Le projet de loi fixe des objectifs clairs de développement des énergies renouvelables : atteindre 32% de la consommation finale brute d'énergie, un objectif décliné par filière. Cependant, estime la Fabrique écologique, le texte donne peu de moyens pour y parvenir.
Enfin, à l'instar du Cese et du CNTE, le think thank s'interroge sur la validité juridique et constitutionnelle du plafonnement de la part du nucléaire à son niveau actuel (63,2 GW), et sur "sa compatibilité avec le droit communautaire, au nom notamment du respect du principe d'égalité entre opérateurs".
Donner de véritables outils aux territoires
Alors que la décentralisation de la compétence énergétique était au cœur du débat national sur l'énergie, le think thank estime que "le volet territorial du projet de loi est insuffisant". Selon lui, "la cohérence entre les différentes échelles (européenne, nationale, régionale, EPCI, commune) reste à établir".
Par exemple, le texte n'organise pas la traduction de la stratégie nationale bas carbone à travers les Plans climats énergie territoriaux (PCAET).

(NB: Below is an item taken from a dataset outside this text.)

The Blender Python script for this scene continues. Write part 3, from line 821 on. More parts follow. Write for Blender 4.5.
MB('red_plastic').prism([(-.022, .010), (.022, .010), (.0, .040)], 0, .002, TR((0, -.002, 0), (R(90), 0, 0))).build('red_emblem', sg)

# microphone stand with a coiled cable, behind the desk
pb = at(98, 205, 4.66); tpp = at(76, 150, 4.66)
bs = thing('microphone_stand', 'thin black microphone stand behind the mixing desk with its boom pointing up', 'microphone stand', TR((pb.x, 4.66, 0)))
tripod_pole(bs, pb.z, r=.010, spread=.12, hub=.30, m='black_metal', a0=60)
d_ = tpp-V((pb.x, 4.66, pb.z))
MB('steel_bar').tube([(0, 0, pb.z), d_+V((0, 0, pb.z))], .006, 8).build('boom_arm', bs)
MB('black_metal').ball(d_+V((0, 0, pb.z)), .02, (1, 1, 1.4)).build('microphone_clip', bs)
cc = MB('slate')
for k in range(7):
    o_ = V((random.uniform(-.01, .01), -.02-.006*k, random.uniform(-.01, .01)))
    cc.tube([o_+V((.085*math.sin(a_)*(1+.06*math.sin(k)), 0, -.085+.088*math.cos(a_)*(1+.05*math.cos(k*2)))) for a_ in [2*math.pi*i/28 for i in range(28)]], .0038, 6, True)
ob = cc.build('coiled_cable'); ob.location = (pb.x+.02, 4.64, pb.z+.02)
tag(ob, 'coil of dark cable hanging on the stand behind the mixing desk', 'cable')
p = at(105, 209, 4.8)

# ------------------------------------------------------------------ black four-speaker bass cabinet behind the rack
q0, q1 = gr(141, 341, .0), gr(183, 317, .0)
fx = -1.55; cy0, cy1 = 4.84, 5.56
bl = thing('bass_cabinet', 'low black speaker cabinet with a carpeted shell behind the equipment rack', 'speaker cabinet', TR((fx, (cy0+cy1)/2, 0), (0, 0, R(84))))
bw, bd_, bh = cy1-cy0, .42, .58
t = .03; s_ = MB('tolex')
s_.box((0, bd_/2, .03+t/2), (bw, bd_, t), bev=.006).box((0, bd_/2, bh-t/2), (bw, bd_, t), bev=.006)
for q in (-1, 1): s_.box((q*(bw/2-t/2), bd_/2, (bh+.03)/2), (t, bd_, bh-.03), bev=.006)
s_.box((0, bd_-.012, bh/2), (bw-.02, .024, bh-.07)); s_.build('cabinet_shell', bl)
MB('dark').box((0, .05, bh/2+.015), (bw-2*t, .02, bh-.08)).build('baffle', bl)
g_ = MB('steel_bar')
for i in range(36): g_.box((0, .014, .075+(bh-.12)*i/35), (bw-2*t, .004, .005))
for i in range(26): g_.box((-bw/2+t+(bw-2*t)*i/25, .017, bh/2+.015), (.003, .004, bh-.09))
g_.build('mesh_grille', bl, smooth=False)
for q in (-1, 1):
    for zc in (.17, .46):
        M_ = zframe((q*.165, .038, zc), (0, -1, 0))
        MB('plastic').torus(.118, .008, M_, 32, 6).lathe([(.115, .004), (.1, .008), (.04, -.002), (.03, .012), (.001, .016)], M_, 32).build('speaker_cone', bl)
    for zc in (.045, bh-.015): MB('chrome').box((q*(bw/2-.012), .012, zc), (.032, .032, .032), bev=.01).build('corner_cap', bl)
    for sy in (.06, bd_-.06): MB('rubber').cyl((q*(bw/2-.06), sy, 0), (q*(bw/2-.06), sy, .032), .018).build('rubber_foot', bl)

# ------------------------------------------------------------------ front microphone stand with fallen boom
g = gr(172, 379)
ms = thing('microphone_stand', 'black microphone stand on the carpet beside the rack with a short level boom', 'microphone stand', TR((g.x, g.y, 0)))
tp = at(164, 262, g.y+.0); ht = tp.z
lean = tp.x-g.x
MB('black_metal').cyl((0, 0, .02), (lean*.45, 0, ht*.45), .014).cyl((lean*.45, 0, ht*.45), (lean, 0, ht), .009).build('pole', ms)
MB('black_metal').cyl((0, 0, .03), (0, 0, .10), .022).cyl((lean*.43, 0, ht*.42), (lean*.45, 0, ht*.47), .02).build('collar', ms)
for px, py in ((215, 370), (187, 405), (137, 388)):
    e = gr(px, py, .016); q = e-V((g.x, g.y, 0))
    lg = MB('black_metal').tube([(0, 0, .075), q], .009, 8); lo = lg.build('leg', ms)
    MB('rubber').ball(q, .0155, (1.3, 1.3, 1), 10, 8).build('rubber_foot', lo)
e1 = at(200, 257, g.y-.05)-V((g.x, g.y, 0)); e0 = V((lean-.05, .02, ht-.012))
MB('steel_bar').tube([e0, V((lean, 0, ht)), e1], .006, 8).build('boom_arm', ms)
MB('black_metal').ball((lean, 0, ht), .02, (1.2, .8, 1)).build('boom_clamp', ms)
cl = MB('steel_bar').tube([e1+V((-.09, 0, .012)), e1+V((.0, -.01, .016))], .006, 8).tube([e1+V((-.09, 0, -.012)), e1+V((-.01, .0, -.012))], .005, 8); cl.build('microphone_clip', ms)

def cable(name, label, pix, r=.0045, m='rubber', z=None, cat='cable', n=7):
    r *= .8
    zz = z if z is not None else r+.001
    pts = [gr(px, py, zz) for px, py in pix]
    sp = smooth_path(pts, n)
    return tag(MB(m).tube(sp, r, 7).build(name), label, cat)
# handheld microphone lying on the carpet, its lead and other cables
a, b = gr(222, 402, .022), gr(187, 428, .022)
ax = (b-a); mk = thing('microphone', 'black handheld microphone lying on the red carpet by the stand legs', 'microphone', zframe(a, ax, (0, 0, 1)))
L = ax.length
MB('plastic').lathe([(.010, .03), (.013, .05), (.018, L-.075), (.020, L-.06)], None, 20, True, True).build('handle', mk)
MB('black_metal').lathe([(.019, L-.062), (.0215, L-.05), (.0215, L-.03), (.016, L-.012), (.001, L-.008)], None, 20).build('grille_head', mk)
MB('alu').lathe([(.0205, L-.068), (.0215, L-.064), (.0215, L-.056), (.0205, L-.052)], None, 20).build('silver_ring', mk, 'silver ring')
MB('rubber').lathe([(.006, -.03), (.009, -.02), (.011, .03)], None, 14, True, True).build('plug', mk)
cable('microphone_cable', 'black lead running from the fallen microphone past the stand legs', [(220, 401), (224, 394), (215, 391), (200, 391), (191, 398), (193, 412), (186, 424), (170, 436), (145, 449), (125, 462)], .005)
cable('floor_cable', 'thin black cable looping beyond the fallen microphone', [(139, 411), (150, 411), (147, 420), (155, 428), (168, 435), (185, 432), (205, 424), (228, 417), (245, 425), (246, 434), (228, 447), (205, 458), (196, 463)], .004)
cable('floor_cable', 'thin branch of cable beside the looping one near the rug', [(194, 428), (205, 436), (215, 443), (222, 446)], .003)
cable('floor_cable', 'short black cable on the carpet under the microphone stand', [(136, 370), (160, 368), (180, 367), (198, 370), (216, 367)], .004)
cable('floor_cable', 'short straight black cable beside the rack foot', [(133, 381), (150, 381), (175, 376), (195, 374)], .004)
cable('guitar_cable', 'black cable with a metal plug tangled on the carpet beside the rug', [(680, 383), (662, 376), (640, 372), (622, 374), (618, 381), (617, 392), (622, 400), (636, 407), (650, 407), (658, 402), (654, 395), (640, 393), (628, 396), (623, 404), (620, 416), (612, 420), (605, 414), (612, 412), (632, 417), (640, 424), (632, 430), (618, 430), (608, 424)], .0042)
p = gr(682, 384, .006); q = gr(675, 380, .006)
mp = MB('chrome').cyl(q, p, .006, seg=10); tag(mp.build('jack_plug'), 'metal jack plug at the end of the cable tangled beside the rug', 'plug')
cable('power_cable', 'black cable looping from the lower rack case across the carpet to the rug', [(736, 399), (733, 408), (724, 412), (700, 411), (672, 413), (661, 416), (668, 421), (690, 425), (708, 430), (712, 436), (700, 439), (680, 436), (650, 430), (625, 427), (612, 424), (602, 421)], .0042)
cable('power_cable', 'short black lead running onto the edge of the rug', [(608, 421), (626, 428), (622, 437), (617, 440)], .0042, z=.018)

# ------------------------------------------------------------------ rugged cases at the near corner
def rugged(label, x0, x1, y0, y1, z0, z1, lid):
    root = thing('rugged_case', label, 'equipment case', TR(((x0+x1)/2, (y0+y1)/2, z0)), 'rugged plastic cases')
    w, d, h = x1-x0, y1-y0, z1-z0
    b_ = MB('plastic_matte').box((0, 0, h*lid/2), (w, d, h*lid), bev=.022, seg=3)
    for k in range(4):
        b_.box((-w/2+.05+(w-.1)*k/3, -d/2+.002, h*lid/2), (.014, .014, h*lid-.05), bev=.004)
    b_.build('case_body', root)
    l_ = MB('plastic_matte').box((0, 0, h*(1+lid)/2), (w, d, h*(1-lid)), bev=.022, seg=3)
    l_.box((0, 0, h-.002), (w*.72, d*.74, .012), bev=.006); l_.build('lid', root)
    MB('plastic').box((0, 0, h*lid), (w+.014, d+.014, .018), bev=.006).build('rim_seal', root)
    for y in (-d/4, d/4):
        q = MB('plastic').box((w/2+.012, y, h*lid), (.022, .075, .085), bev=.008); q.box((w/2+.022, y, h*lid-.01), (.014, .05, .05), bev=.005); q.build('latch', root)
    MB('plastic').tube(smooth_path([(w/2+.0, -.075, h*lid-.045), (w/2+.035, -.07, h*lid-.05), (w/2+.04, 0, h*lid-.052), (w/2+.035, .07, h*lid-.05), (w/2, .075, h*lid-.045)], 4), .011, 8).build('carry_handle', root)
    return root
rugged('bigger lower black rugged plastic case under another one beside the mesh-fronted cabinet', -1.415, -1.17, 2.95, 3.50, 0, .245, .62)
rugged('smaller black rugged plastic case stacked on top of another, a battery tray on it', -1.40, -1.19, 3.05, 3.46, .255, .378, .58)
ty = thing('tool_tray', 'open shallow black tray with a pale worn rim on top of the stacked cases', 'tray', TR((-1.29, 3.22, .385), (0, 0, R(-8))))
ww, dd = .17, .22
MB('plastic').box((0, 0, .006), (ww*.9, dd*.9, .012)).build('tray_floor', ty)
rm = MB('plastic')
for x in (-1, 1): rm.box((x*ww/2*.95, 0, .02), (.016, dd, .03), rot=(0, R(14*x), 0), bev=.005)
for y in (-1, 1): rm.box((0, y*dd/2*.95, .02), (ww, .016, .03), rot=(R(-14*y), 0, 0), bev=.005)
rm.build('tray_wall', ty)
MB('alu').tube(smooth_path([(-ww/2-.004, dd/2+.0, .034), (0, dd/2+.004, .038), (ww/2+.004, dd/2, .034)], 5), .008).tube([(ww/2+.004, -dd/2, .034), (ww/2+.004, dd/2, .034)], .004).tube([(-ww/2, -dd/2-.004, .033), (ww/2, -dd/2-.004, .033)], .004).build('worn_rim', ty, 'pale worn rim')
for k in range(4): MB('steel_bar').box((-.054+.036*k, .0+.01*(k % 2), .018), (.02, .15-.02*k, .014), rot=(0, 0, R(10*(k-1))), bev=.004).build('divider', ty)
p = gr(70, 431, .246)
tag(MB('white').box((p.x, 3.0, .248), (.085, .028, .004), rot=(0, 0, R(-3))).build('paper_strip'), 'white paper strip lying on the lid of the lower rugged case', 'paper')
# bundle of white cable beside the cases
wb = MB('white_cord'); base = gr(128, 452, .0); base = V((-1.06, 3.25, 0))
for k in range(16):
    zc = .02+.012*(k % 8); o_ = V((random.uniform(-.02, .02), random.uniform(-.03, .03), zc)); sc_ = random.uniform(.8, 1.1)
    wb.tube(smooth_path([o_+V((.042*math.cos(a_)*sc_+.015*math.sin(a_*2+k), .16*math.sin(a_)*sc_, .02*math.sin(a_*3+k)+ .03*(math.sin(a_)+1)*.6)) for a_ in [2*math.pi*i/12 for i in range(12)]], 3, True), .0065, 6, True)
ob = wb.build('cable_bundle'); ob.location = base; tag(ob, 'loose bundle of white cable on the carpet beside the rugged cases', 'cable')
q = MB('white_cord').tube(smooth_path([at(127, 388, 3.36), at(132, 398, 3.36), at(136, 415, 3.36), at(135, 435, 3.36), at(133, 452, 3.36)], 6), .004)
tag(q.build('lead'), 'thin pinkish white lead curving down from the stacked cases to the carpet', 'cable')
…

De même, alors que la loi de modernisation de l'action publique territoriale a fait des régions les chefs de file de la compétence énergie, air et climat, "le texte est muet sur ce point, alors qu'il s'agit du meilleur cadre pour le traiter".
La mise en place d'une programmation pluriannuelle de l'énergie (PPE), avec des objectifs détaillés, des ressources précisées et des chapitres dédiés au réseau, au stockage et à la gestion de la demande, dote la France d'un véritable outil de politique énergétique, analyse la Fabrique écologique. Cependant, elle conserve un caractère centralisateur : "Si une PPE s'avère pertinente pour les énergies à caractère national, une territorialisation pourrait être la règle de base pour les EnR, la maîtrise de la demande et l'autoproduction, notamment au sein des schémas régionaux climat air énergie".
L'économie circulaire et le transport à approfondir
Concernant les mesures pour le bâtiment, le think thank est globalement satisfait et regrette seulement l'absence de précisions sur le tiers financement et le passeport énergétique.
Au chapitre Economie circulaire, il s'étonne que les mesures soient "strictement consacrées aux déchets" et qu'il "se borne pour l'essentiel à la transposition des objectifs préexistants en droit de l'Union européenne".
Quant aux transports, comme de nombreux acteurs, la Fabrique écologique estime que l'essentiel des réponses apportées concernent le véhicule électrique. Les autres sources d'énergie ne sont pas assez abordées, ainsi que les transports collectifs et le fret. "L'avant-projet de loi élude des aspects entiers des évolutions nécessaires pour progresser vers une mobilité durable".